(3D scene scripts)
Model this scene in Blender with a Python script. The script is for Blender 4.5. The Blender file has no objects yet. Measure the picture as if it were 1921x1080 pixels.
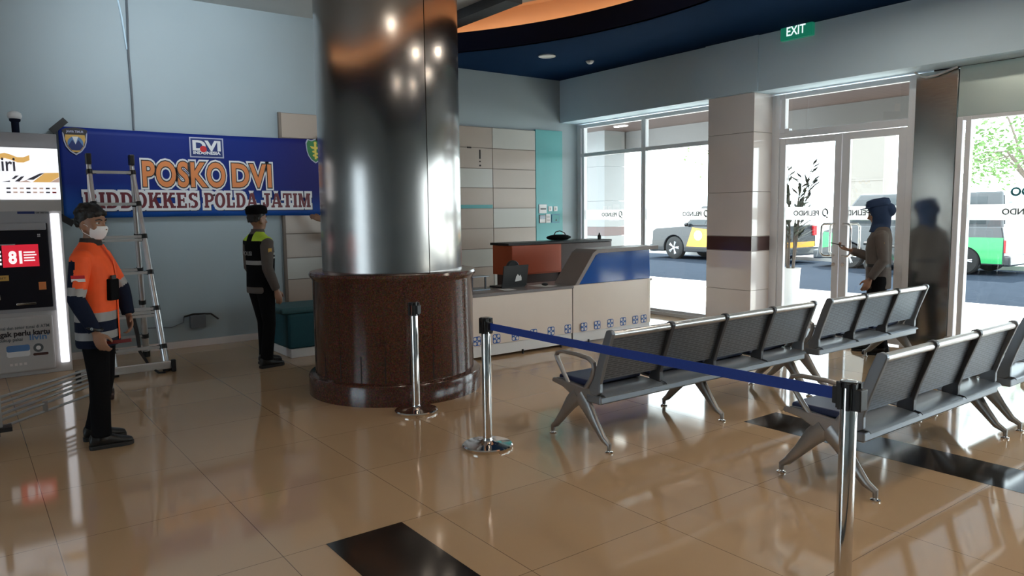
import bpy, bmesh, math, random
from mathutils import Vector, Matrix, Euler
random.seed(7)
PI = math.pi
SC = bpy.context.scene
COL = SC.collection
V = Vector

# ------------------------------------------------------------------ camera
F_PX, YAW, PITCH, ROLL = 1382.66, math.radians(36.844), math.radians(-5.853), math.radians(-0.699)
cam_d = bpy.data.cameras.new('camera')
cam_d.sensor_fit = 'HORIZONTAL'; cam_d.sensor_width = 36.0
cam_d.lens = 36.0 * F_PX / 1921.0
cam_d.clip_start = 0.05; cam_d.clip_end = 400
cam = bpy.data.objects.new('camera', cam_d); COL.objects.link(cam)
fw = V((math.sin(YAW)*math.cos(PITCH), math.cos(YAW)*math.cos(PITCH), math.sin(PITCH)))
rt = V((math.cos(YAW), -math.sin(YAW), 0)); up = rt.cross(fw)
r2 = math.cos(ROLL)*rt + math.sin(ROLL)*up; u2 = -math.sin(ROLL)*rt + math.cos(ROLL)*up
M3 = Matrix((r2, u2, -fw)).transposed()
cam.matrix_world = Matrix.Translation((0, 0, 1.62)) @ M3.to_4x4()
SC.camera = cam

# ------------------------------------------------------------------ world, sun, exposure
SC.view_settings.view_transform = 'Standard'; SC.view_settings.look = 'None'
SC.view_settings.exposure = 1.36; SC.view_settings.gamma = 1.0
SC.view_settings.use_curve_mapping = False
W = bpy.data.worlds.new('world'); SC.world = W; W.use_nodes = True
bg = W.node_tree.nodes['Background']
bg.inputs[0].default_value = (0.84, 0.93, 1.0, 1); bg.inputs[1].default_value = 3.0
sun_d = bpy.data.lights.new('sun', 'SUN'); sun_d.energy = 7.0; sun_d.angle = math.radians(1.0); sun_d.color = (1.0, 0.95, 0.86)
sun = bpy.data.objects.new('sun', sun_d); COL.objects.link(sun)
sun.rotation_euler = V((-0.60, -0.32, -0.74)).to_track_quat('-Z', 'Y').to_euler()

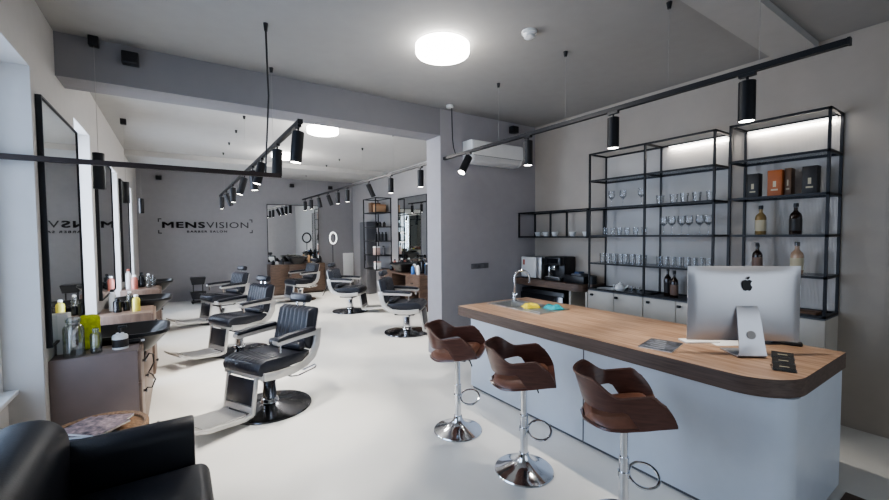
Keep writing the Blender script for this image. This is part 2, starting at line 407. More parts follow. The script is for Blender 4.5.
# ------------------------------------------------------------------ mirrors
def mirror(loc, rz, w, h, label):
    """hangs on a wall plane y=0, facing -y in local space; loc is bottom centre"""
    t = thing('wall_mirror', label, 'mirror', loc, rz, 'tall barber mirrors')
    MB().b2(-w/2+.014, w/2-.014, -.026, 0, .014, h-.014).build('mirror_glass', M_mirror, t)
    MB().b2(-w/2, -w/2+.014, -.034, 0, 0, h).b2(w/2-.014, w/2, -.034, 0, 0, h).b2(-w/2+.014, w/2-.014, -.034, 0, 0, .014).b2(-w/2+.014, w/2-.014, -.034, 0, h-.014, h).build('frame', M_black, t)
for i, (y0, y1, z0, z1) in enumerate([(3.87, 5.10, .90, 2.665), (6.2, 7.5, .92, 2.66), (8.65, 9.95, .92, 2.66)]):
    mirror((WL, (y0+y1)/2, z0), PI/2, y1-y0, z1-z0, 'tall black framed mirror on the left wall, ' + ['nearest the armchair', 'second from the armchair', 'farthest from the armchair'][i])
mirror((WR, 8.45, .86), -PI/2, 1.41, 1.74, 'tall black framed mirror on the right wall behind the pillar')
mirror((2.90, YL, .92), 0, 1.46, 1.66, 'wide black framed mirror on the back wall right of the logo')

# ------------------------------------------------------------------ barber chair
def barber_chair():
    t = thing('barber_chair', '', 'barber chair', (0, 0, 0), 0, 'black leather barber chairs')
    # base and column
    MB().lathe([(0, 0), (.385, 0), (.39, .008), (.385, .018), (.33, .030), (.16, .048), (.10, .062), (0, .064)], 48).build('base_plate', M_darkchrome, t)
    MB().lathe([(0, .062), (.085, .062), (.075, .09), (.062, .10), (.062, .25), (.075, .27), (.075, .335), (0, .335)], 28).build('hydraulic_column', M_chrome, t)
    MB().b2(-.17, .17, -.19, .19, .325, .375, .01).build('seat_bracket', M_blackp, t)
    # silver side shells: an S sweeping from the seat front up behind the back
    for s in (-1, 1):
        top = [(.27, .455), (.12, .437), (-.04, .43), (-.18, .445), (-.27, .50), (-.31, .58), (-.33, .68), (-.345, .735)]
        bot = [(-.415, .73), (-.405, .66), (-.385, .55), (-.33, .45), (-.22, .385), (-.06, .358), (.12, .362), (.27, .385)]
        MB().prism(top+bot, 'y', s*.262, s*.292, .006).build('side_shell', M_silver, t)
    MB().b2(.22, .275, -.262, .262, .388, .43, .008).build('front_rail', M_silver, t)
    # seat cushion with rounded front
    prof = [(-.28, .435), (.20, .425), (.275, .42), (.305, .445), (.308, .49), (.285, .535), (.22, .555), (.05, .545), (-.15, .535), (-.28, .53)]
    sc_ = MB().prism(prof, 'y', -.256, .256, .012).build('seat', M_leather, t)
    m = MB()
    for k in range(-4, 5): m.tube([(.303, k*.05, .455), (.306, k*.05, .495), (.275, k*.05, .542), (.21, k*.05, .5565), (.06, k*.05, .548)], .0035, 6)
    m.build('seat_piping', M_leather, sc_)
    # back: channelled cushion, tilted
    B = Matrix.Translation((-.29, 0, .53)) @ Matrix.Rotation(R(-13), 4, 'Y')
    rows = []; N = 41
    for i in range(11):
        v = i/10; row = []
        for j in range(N):
            u = j/(N-1); yy = (u-.5)*(.50-.03*v)
            edge = min(1, min(u, 1-u)/.05); ev = min(1, min(v, 1-v)/.08)
            x = .05*math.sqrt(edge)*math.sqrt(max(ev, 0)) + .012*abs(math.sin(u*PI*8))*edge*ev
            row.append(B @ Vector((x, yy, v*.425)))
        rows.append(row)
    bk = MB(); bk.grid(rows)
    bk.box((-.022, 0, .212), (.05, .49, .42), 0, .014, 2, B)
    bk.build('backrest', M_leather, t, sharp=60)
    MB().box((-.058, 0, .205), (.024, .46, .39), 0, .01, 2, B).build('back_shell', M_silver, t)
    lum = MB().box((-.215, 0, .575), (.10, .47, .08), 0, .035, 3).build('lumbar_cushion', M_leather, t)
    # headrest
    h = MB().box((-.01, 0, .505), (.10, .25, .095), 0, .03, 3, B).build('headrest', M_leather, t)
    MB().b2(-.03, -.012, -.06, -.04, .39, .49, 0, 2, B).b2(-.03, -.012, .04, .06, .39, .49, 0, 2, B).build('headrest_post', M_chrome, h)
    # arms
    for s in (-1, 1):
        MB().prism([(-.33, .725), (-.30, .765), (.00, .755), (.13, .742), (.15, .725), (.14, .705), (-.02, .715), (-.31, .72)], 'y', s*.250, s*.318, .012).build('armrest', M_leather, t)
        MB().prism([(-.33, .68), (-.10, .68), (.14, .672), (.158, .695), (.155, .72), (.135, .703), (-.02, .713), (-.33, .718)], 'y', s*.254, s*.314).build('armrest_frame', M_silver, t)
        MB().cyl((.10, s*.285, .675), (.10, s*.285, .60), .014, n=12).build('arm_knob', M_chrome, t)
    # calf rest and footrest
    L = Matrix.Translation((.285, 0, .40)) @ Matrix.Rotation(R(-8), 4, 'Y')
    MB().box((0, 0, -.13), (.028, .36, .225), 0, .01, 2, L).build('calf_pad', M_leather, t)
    for s in (-1, 1):
        MB().box((0, s*.195, -.155), (.034, .026, .33), 0, .006, 2, L).build('leg_rail', M_silver, t)
    MB().box((.0, 0, -.275), (.03, .364, .055), 0, .004, 2, L).build('kick_plate', M_alu, t)
    fr = MB()
    for s in (-1, 1):
        fr.prism([(.32, .065), (.40, .055), (.72, .095), (.86, .145), (.91, .185), (.90, .20), (.845, .165), (.71, .125), (.40, .090), (.31, .105)], 'y', s*.16, s*.195, .003)
    fr.b2(.50, .53, -.16, .16, .068, .098); fr.prism([(.78, .115), (.86, .143), (.91, .183), (.905, .197), (.85, .158), (.775, .128)], 'y', -.16, .16)
    fr.build('footrest_frame', M_silver, t)
    MB().prism([(.37, .095), (.40, .093), (.74, .118), (.74, .130), (.40, .105), (.37, .107)], 'y', -.158, .158).build('footplate', M_steel, t)
    # pump lever
    MB().tube([(-.02, .19, .345), (-.02, .30, .345), (-.06, .335, .345), (-.27, .335, .36), (-.285, .335, .375), (-.27, .335, .39), (-.12, .335, .383)], .009, 8).build('pump_lever', M_chrome, t)
    return t
bc = barber_chair()
bc.location = (.72, 4.18, 0); bc.rotation_euler = (0, 0, R(208))
tag(bc, 'black leather barber chair nearest the camera, footrest pointing at the armchair', 'barber chair', 'barber chairs')
CH = [((.73, 6.5, 0), R(205), 'black leather barber chair in the left row, behind the nearest one'),
      ((.72, 8.98, 0), R(200), 'black leather barber chair in the left row, farthest from the camera'),
      ((3.264, 6.055, 0), R(-42), 'black leather barber chair facing the right wall, beside the pillar'),
      ((3.16, 8.48, 0), R(-40), 'black leather barber chair in front of the ring light'),
      ((2.66, 10.75, 0), R(196), 'barber chair in front of the wide back wall mirror, footrest pointing left')]
for loc, rz, lab in CH: dup(bc, loc, rz, lab, 'barber chairs')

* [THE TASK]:
Pick out each line in the material containing "Blender".

* [SOLVED PROBLEM]:
Model this scene in Blender with a Python script. The script is for Blender 4.5. The Blender file has no objects yet. Measure the picture as if it were 1921x1080 pixels.
Keep writing the Blender script for this image. This is part 2, starting at line 407. More parts follow. The script is for Blender 4.5.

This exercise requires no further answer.